Efficient Latent Link Recommendation in Signed Networks

Abstract

Signed networks, in which the relationship between two nodes can be either positive (indicating a relationship such as trust) or negative (indicating a relationship such as distrust), are becoming increasingly common. A plausible model for user behavior analytics in signed networks can be based upon the assumption that more extreme positive and negative relationships are explored and exploited before less extreme ones. Such a model implies that a personalized ranking list of latent links should place positive links on the top, negative links at the bottom, and unknown status links in between. Traditional ranking metrics, e.g., area under the receiver operating characteristic curve (AUC), are however not suitable for quantifying such a ranking list which includes positive, negative, and unknown status links. To address this issue, a generalized AUC (GAUC) which can measure both the head and tail of a ranking list has been introduced.
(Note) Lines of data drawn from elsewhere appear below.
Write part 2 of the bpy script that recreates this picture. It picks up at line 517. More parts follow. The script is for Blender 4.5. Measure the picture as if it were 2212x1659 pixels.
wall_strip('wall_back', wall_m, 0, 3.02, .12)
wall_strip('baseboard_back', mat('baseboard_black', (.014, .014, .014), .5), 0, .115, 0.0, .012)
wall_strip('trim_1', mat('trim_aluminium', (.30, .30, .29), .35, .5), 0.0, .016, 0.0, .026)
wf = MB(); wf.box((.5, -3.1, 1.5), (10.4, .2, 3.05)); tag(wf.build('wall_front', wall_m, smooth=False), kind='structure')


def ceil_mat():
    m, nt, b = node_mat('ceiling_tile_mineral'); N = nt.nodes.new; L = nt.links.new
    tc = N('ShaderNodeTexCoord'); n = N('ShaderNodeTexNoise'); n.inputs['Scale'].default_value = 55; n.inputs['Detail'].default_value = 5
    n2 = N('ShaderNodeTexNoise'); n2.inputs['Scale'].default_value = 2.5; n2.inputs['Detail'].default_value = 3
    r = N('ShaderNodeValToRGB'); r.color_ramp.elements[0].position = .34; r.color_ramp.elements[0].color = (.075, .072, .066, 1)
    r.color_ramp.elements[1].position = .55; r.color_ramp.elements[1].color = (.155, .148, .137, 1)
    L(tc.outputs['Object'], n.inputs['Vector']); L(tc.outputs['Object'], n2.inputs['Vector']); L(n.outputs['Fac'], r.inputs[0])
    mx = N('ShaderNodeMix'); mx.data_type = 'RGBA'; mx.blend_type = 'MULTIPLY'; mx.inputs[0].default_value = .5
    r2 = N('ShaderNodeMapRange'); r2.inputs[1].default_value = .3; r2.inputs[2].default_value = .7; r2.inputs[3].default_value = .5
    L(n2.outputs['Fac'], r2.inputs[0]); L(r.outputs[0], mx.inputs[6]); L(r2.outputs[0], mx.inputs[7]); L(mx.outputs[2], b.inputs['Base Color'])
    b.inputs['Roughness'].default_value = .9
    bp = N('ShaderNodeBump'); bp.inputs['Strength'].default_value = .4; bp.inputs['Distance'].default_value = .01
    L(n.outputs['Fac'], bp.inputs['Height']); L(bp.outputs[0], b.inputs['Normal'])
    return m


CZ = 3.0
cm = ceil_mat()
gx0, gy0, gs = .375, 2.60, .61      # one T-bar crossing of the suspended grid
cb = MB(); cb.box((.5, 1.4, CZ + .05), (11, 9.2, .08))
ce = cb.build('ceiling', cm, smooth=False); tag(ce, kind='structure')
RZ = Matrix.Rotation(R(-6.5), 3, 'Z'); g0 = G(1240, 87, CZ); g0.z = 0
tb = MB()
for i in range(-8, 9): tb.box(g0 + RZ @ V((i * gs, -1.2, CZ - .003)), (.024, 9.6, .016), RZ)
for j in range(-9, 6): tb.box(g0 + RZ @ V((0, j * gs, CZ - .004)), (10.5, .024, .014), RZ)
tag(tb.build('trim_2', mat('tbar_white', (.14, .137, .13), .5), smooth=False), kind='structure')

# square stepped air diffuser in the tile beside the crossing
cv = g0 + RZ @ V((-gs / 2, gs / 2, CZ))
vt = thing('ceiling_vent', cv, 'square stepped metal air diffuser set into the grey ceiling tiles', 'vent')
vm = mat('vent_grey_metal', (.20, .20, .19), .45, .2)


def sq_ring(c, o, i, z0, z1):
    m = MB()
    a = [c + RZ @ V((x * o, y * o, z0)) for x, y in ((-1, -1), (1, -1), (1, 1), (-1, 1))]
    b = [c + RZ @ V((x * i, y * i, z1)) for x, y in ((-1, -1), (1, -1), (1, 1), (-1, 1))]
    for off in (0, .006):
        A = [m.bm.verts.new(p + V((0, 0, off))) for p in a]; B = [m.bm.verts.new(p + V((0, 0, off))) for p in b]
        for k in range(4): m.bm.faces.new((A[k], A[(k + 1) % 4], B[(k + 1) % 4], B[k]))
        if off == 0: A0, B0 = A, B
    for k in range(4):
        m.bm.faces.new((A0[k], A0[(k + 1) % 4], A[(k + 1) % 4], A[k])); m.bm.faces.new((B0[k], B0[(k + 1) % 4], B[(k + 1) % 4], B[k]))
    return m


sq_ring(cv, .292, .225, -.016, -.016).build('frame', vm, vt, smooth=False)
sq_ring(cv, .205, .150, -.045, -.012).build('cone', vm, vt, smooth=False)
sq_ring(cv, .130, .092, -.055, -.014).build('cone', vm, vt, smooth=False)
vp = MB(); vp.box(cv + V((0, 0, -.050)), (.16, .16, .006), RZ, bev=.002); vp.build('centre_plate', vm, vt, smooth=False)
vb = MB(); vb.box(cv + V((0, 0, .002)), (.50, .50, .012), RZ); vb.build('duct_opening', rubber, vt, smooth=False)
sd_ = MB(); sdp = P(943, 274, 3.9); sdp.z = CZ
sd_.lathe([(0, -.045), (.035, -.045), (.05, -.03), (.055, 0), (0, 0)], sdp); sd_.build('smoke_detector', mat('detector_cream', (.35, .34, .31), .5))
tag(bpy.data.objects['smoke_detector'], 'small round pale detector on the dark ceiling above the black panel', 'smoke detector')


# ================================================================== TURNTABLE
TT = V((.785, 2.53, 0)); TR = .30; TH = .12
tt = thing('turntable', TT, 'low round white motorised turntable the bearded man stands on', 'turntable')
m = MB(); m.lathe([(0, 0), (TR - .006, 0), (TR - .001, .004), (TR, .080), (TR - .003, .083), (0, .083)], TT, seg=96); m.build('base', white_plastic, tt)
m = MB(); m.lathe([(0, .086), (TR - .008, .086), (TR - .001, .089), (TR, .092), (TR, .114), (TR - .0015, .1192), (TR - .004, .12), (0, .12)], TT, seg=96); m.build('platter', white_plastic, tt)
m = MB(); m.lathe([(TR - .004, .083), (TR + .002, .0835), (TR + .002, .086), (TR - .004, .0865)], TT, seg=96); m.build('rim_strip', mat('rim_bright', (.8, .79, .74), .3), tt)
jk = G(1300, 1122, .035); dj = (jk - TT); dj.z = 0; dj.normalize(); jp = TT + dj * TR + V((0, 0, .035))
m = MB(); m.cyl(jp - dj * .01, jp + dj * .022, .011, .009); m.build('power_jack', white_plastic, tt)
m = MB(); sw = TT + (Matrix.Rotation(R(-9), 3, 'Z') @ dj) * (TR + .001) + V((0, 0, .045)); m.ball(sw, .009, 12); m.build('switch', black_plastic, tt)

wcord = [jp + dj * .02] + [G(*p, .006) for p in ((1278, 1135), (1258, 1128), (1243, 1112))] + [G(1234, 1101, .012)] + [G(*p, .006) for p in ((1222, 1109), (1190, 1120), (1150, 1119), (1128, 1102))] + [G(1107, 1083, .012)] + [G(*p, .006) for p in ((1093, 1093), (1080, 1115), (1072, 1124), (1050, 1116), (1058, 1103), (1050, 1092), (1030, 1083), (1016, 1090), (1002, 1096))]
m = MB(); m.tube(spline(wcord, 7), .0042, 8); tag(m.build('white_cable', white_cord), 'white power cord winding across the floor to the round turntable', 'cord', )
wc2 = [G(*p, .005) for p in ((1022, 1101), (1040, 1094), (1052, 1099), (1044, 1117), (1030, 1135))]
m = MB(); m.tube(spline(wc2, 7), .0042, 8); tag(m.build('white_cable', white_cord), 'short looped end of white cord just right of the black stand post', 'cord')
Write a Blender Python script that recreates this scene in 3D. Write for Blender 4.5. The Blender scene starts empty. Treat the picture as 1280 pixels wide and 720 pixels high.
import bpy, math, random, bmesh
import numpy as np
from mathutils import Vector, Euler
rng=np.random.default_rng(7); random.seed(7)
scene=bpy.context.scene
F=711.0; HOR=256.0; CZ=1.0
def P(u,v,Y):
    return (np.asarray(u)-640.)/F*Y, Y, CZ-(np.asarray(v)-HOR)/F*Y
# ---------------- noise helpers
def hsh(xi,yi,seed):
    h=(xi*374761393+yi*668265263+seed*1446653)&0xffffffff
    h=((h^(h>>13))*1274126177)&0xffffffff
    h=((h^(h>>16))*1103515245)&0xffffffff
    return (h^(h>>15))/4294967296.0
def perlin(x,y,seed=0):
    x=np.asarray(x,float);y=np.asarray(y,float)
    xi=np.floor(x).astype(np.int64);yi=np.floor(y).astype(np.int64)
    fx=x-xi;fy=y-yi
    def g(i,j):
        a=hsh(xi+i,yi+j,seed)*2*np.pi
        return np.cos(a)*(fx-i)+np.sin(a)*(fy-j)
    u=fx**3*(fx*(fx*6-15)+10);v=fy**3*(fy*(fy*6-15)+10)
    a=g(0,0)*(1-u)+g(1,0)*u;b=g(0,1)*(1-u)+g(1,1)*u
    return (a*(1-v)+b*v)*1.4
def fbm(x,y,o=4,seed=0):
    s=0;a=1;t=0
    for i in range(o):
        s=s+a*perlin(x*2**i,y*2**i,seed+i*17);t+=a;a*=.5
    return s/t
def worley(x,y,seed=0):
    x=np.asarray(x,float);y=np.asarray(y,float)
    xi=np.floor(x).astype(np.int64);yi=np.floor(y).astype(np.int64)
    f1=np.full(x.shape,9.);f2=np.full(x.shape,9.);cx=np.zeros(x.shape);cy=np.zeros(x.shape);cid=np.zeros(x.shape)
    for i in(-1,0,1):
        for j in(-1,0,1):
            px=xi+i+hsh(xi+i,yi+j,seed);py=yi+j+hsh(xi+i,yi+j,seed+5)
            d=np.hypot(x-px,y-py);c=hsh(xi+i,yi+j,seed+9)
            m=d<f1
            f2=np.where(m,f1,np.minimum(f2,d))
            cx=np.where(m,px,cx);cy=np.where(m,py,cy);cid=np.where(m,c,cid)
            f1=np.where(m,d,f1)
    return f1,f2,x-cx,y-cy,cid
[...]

Since GAUC weights each pairwise comparison equally and the calculation of GAUC requires quadratic time, we derive two lower bounds of GAUC which can be computed in linear time and put more emphasis on ranking positive links on the top and negative links at the bottom of a ranking list. Next, we develop two efficient latent link recommendation (ELLR) algorithms in order to recommend links by directly optimizing these two lower bounds, respectively. Finally, we compare these two ELLR algorithms with top-performing baseline methods over four benchmark datasets, among which the largest network has more than 100 thousand nodes and seven million entries. Thorough empirical studies demonstrate that the proposed ELLR algorithms outperform state-of-the-art approaches for link recommendation in signed networks at no cost in efficiency.